## Start Dataset excerpts
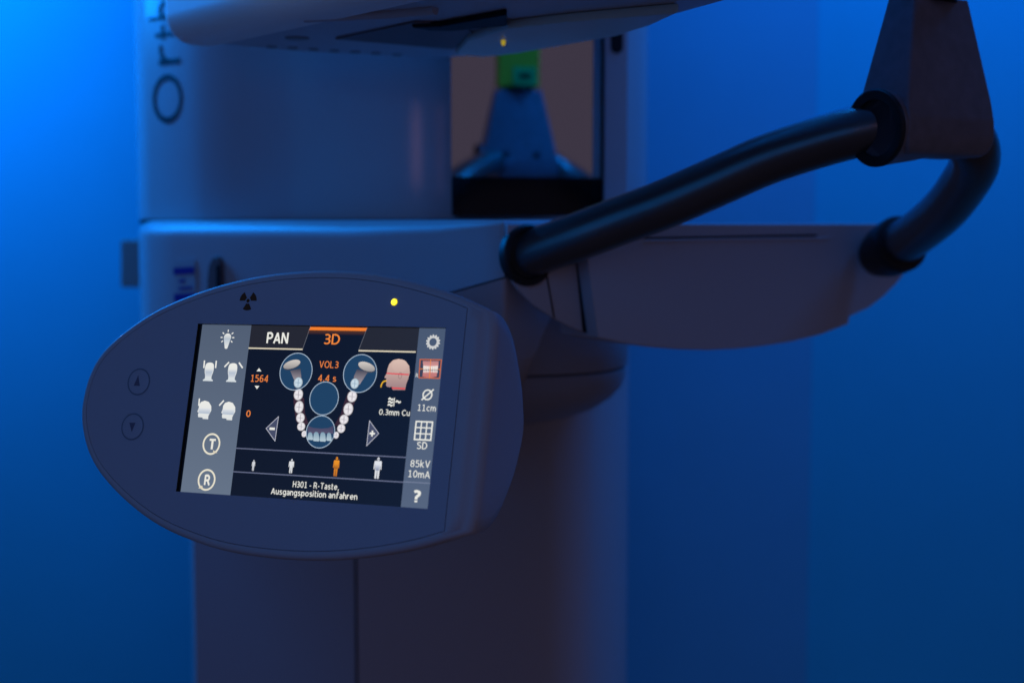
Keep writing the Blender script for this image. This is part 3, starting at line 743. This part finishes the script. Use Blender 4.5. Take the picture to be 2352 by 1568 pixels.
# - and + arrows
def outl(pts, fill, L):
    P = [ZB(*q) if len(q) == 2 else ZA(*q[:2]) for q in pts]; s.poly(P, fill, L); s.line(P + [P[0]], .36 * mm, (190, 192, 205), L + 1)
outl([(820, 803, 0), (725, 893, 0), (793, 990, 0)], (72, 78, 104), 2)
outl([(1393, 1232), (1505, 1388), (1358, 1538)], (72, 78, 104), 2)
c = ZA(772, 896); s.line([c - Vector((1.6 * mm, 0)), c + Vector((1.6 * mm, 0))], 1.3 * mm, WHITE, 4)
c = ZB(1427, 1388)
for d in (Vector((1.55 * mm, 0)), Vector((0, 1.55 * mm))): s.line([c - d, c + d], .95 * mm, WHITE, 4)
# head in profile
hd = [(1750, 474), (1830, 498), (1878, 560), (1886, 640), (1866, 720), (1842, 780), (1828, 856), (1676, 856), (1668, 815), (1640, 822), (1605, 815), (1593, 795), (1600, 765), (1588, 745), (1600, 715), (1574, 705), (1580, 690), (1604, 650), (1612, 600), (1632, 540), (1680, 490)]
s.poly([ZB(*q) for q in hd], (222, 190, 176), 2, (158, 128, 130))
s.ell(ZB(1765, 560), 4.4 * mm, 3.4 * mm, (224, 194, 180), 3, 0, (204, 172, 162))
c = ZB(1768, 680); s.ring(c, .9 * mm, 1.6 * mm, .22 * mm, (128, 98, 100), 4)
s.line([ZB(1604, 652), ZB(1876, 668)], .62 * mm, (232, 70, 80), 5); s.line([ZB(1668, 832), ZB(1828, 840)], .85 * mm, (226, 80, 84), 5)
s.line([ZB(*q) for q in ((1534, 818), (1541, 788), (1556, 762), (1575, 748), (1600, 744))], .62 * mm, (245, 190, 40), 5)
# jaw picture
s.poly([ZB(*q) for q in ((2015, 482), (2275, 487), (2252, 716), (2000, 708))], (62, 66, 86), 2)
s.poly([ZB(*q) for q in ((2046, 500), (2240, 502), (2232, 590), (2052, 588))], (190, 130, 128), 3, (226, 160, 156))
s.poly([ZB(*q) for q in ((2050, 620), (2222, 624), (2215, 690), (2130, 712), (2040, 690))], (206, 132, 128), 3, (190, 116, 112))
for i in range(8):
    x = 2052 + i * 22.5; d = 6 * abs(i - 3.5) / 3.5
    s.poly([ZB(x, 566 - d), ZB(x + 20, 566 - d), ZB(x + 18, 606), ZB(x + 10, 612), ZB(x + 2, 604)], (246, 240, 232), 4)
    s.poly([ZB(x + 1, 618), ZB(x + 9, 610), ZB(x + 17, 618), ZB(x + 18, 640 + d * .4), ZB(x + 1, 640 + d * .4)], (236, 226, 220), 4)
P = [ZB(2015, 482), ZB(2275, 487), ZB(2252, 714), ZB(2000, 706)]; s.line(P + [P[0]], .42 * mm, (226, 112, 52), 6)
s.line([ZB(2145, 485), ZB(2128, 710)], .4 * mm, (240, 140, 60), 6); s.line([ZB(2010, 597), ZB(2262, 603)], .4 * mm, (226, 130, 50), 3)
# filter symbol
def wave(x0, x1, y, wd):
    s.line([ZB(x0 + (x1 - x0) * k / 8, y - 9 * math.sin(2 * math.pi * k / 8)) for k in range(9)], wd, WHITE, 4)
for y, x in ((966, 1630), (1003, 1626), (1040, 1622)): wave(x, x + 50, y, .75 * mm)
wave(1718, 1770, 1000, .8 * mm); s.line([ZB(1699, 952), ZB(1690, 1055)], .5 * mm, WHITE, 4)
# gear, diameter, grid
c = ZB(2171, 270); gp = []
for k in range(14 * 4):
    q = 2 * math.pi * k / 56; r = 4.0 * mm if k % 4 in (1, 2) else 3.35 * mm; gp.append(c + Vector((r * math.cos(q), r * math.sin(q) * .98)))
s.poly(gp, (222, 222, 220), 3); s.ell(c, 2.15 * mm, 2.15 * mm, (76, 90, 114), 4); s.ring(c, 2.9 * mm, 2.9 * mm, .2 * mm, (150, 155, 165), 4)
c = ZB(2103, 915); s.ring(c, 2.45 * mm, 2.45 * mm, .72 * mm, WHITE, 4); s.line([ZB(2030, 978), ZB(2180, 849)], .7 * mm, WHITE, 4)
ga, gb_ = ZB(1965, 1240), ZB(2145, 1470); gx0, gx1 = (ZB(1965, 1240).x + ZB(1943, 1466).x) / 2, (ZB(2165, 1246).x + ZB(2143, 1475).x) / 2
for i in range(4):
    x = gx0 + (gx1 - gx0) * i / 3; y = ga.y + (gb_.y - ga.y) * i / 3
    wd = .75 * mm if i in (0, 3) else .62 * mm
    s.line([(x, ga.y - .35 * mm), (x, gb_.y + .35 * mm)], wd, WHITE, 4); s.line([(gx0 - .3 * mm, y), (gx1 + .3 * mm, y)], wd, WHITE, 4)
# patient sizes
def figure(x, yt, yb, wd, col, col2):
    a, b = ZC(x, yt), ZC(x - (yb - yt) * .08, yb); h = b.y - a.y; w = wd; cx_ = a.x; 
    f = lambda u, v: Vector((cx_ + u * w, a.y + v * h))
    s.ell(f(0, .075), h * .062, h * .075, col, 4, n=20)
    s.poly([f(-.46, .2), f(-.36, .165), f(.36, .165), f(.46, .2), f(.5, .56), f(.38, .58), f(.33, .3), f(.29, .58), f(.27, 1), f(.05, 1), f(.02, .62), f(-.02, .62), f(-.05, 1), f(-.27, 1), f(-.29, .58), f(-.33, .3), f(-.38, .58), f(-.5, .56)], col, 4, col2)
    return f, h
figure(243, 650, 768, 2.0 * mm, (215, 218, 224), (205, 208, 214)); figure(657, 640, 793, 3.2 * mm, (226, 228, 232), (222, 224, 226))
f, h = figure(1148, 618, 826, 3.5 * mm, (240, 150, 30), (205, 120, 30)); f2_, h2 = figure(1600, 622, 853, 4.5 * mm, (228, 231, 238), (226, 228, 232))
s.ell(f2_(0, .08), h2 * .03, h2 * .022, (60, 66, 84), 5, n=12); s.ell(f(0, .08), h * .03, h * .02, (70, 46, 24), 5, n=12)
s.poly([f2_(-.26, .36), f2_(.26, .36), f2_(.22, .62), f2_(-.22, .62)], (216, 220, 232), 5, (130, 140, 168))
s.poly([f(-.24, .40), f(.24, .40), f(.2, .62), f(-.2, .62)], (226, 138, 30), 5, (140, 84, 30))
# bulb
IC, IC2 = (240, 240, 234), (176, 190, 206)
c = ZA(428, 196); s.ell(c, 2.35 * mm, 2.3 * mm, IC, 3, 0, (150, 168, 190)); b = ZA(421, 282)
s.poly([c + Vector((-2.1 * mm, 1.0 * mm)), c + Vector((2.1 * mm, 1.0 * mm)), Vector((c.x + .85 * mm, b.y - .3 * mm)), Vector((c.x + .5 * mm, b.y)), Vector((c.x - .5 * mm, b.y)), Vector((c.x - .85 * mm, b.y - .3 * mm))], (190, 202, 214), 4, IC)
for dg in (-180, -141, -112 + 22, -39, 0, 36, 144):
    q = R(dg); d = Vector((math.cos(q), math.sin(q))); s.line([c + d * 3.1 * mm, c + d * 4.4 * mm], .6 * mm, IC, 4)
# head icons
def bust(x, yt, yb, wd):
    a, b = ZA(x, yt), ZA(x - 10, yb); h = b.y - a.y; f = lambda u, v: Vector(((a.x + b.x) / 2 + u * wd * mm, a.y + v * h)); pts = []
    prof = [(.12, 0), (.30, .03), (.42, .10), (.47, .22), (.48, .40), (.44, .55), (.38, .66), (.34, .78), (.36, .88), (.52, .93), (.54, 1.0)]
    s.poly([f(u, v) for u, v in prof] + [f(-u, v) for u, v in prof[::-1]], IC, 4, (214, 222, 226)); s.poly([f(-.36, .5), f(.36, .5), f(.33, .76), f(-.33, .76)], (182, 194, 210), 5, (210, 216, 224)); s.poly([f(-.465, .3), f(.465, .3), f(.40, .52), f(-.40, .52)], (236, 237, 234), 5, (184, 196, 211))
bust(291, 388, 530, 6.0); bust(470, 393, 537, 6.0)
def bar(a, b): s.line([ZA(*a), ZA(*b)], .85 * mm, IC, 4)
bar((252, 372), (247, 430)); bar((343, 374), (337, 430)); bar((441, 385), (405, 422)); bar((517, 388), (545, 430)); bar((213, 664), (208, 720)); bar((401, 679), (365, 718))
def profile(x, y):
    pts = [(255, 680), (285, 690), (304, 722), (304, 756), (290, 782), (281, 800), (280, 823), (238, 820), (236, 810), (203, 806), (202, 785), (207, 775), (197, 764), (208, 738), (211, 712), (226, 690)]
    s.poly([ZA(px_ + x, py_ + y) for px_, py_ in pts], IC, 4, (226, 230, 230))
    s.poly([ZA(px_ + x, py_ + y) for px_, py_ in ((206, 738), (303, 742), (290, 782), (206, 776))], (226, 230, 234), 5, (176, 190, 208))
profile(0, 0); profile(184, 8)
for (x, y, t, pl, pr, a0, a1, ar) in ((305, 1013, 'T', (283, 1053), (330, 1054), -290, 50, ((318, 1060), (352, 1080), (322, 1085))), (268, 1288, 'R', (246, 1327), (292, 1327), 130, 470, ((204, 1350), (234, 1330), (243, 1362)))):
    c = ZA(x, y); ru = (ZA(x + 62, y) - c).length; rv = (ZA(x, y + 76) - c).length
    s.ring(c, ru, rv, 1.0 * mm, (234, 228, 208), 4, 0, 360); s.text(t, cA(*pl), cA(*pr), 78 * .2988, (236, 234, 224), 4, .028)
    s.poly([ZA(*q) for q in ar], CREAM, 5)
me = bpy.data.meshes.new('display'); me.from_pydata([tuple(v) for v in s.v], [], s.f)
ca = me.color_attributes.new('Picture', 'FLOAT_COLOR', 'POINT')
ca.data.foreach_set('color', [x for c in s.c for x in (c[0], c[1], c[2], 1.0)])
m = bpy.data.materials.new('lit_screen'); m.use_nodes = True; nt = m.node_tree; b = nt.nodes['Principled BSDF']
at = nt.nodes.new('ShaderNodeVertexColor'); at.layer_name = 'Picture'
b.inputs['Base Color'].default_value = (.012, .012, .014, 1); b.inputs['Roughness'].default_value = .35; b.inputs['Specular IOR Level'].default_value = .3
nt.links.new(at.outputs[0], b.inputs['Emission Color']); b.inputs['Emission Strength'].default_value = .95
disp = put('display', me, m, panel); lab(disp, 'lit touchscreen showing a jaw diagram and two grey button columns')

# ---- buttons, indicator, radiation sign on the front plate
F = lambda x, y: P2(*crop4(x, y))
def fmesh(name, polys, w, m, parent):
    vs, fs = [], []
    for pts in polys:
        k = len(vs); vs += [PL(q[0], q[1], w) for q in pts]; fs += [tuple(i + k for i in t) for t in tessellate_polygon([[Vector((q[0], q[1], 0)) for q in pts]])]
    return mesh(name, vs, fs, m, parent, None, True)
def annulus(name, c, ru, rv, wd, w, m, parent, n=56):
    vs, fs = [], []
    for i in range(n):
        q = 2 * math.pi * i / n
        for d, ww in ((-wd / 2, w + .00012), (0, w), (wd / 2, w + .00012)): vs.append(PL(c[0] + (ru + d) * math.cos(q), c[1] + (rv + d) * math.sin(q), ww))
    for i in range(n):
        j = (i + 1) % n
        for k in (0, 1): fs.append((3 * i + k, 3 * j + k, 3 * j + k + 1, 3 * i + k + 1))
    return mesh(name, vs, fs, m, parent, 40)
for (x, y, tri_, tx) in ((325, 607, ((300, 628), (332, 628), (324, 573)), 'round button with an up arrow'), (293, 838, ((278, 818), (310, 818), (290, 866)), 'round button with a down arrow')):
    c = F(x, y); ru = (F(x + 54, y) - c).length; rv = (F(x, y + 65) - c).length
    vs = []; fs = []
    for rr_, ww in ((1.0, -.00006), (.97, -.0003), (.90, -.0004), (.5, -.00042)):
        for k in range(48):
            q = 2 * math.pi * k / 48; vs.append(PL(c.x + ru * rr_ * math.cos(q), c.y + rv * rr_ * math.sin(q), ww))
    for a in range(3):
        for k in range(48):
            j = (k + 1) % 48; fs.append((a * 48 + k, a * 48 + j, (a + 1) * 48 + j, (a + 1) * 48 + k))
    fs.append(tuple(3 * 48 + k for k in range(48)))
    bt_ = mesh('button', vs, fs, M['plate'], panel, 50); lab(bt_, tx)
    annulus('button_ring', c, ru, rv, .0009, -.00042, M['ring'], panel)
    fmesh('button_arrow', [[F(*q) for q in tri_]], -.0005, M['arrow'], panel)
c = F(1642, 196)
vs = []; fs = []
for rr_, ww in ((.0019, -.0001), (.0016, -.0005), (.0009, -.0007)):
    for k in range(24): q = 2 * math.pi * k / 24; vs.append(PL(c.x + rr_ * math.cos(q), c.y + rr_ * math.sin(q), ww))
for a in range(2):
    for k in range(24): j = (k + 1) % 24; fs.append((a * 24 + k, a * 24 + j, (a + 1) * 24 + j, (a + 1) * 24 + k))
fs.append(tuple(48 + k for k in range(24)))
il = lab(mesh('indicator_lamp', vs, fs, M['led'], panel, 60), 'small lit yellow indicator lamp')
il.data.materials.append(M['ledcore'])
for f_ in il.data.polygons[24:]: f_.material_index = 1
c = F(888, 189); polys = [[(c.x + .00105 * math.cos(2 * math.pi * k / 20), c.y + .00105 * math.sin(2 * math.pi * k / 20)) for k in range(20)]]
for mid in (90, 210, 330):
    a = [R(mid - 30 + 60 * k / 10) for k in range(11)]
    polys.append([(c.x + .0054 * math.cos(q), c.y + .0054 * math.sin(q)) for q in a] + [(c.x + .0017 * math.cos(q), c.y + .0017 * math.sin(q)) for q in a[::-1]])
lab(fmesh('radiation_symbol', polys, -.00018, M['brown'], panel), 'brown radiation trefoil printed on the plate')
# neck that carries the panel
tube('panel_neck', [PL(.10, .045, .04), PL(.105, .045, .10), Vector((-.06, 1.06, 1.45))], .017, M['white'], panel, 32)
## End Dataset excerpts
## Start Dataset excerpts
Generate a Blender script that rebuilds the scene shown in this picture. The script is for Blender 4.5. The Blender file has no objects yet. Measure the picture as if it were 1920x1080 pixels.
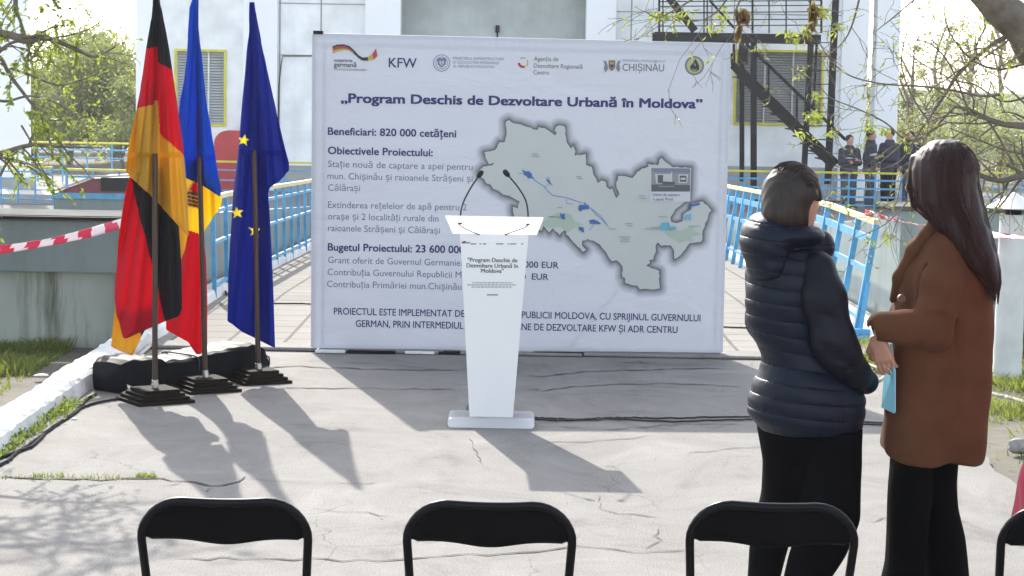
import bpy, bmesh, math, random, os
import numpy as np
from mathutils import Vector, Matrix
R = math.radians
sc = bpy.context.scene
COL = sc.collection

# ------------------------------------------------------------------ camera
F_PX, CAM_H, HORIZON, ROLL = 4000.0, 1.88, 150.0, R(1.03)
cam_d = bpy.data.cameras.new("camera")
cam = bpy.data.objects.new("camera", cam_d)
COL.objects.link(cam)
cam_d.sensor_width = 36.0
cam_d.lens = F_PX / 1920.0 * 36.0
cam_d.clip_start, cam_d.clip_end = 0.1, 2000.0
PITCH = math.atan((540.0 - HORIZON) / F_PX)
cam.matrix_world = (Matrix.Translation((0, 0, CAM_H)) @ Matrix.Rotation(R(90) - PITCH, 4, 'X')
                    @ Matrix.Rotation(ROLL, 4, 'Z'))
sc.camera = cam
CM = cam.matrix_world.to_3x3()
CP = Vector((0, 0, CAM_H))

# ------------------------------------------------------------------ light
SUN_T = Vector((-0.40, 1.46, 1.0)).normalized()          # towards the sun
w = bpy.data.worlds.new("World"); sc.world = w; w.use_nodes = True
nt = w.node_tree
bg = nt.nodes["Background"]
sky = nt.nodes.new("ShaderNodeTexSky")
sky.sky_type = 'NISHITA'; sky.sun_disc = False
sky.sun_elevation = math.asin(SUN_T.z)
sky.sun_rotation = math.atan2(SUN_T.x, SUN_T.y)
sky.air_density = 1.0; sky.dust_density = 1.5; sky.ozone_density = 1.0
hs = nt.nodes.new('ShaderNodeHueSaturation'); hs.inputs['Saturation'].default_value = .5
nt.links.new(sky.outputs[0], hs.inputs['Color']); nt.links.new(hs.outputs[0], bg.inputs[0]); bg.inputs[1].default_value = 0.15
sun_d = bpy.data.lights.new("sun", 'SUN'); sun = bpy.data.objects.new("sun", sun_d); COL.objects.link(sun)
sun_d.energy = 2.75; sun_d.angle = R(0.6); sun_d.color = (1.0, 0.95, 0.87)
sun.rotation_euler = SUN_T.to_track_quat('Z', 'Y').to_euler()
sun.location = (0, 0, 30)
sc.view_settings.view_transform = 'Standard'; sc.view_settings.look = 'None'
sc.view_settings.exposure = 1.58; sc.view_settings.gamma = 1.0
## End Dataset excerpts
- [Required task]
Write out exactly the lines from the one that has "Generate a Blender" down to the one that has "COL = sc.collection", including both. Pictures stay out of the copy.

- [Final result]
Generate a Blender script that rebuilds the scene shown in this picture. The script is for Blender 4.5. The Blender file has no objects yet. Measure the picture as if it were 1920x1080 pixels.
import bpy, bmesh, math, random, os
import numpy as np
from mathutils import Vector, Matrix
R = math.radians
sc = bpy.context.scene
COL = sc.collection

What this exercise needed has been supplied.